Can We Please Be Done With Segregated Bathrooms?

  • Ben Hayward
  • Mar 15, 2017 12:01PM

When it comes to the application of identity politics in the law, there is a long and necessary debate ahead of us. There are good arguments for progress and good arguments for limitations, and I am neither legally qualified or self-absorbed enough to think that I can meaningfully take a stand on the issue. This article is not an attempt to discuss the psychology, cultural context or implications of trans identity.

However, I feel no hesitation at all in taking aim at the scapegoat, and inaccurate poster child for the conflict surround trans rights: bathroom use.

Recently, the Canadian city of Hamilton, Ontario drew praise and condemnation alike when the city council unanimously passed legislation that allows trans people to use the bathrooms associated with their gender.
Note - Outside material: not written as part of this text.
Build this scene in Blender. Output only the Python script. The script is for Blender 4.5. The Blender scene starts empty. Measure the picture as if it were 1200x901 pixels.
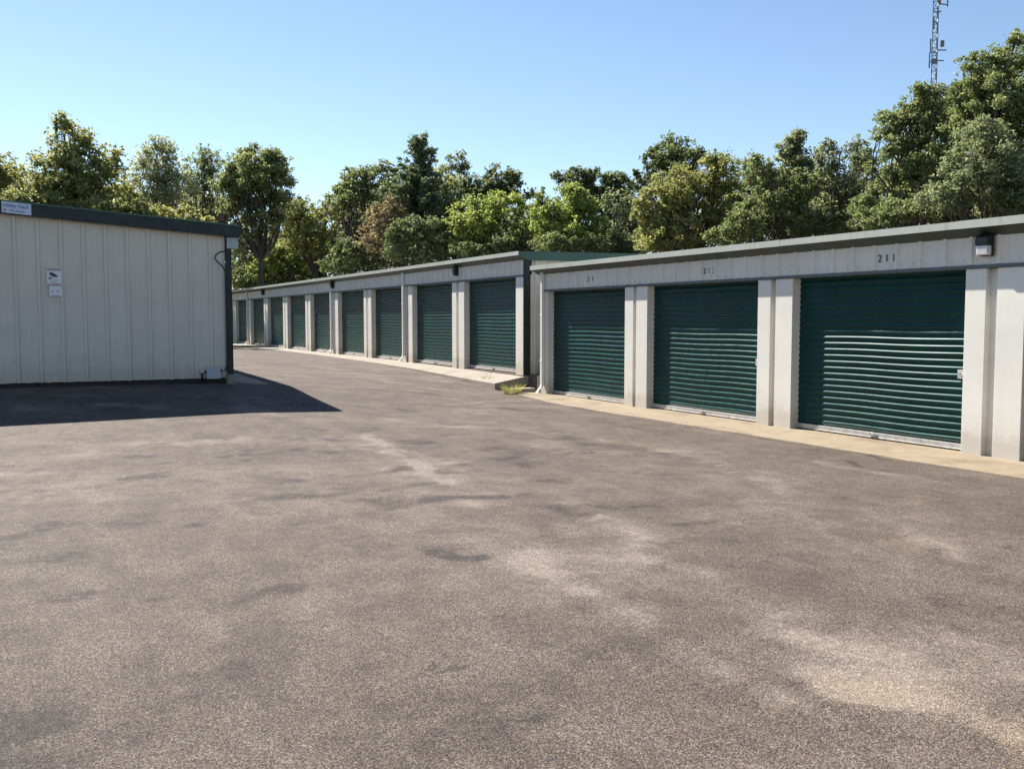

The city became one of the first in the world to incorporate trans rights protections into its city bylaws.

And while there are many common sense arguments to support the legislation – for example, the public acceptance of trans individuals is known to have a positive effect on the life expectancy and incidence of mental illness within the community, where suicide rates are 1 in 9 and two-thirds suffer from agoraphobia – there is significant reticence in both Canada and the United States.

In Canada, this manifested most clearly in the form of bus ads put out by the Christian Heritage Party depicting a man entering the ladies showers with the caption “Competing Human Rights…Where is the Justice?” While these ads were taken down, they went a long way to convincing the trans population that the rest of the country did not want their rights protected.

In the United States, it has taken the form of the Trump White House reversing the policy of extending sex discrimination to bathroom rights, as well as proposed “bathroom bills” in several states which would deny access to public facilities for trans people.

Last week the shifting grounds of the White House’s position on trans rights caused the Supreme Court to cancel a scheduled hearing in the case of Gavin Grimm, a trans man who sued his school board to be allowed to use the boy’s washroom. Though the 4th Circuit Court of Appeals ruled in Grimm’s favor, it is unlikely the ruling will extend to other trans people this year.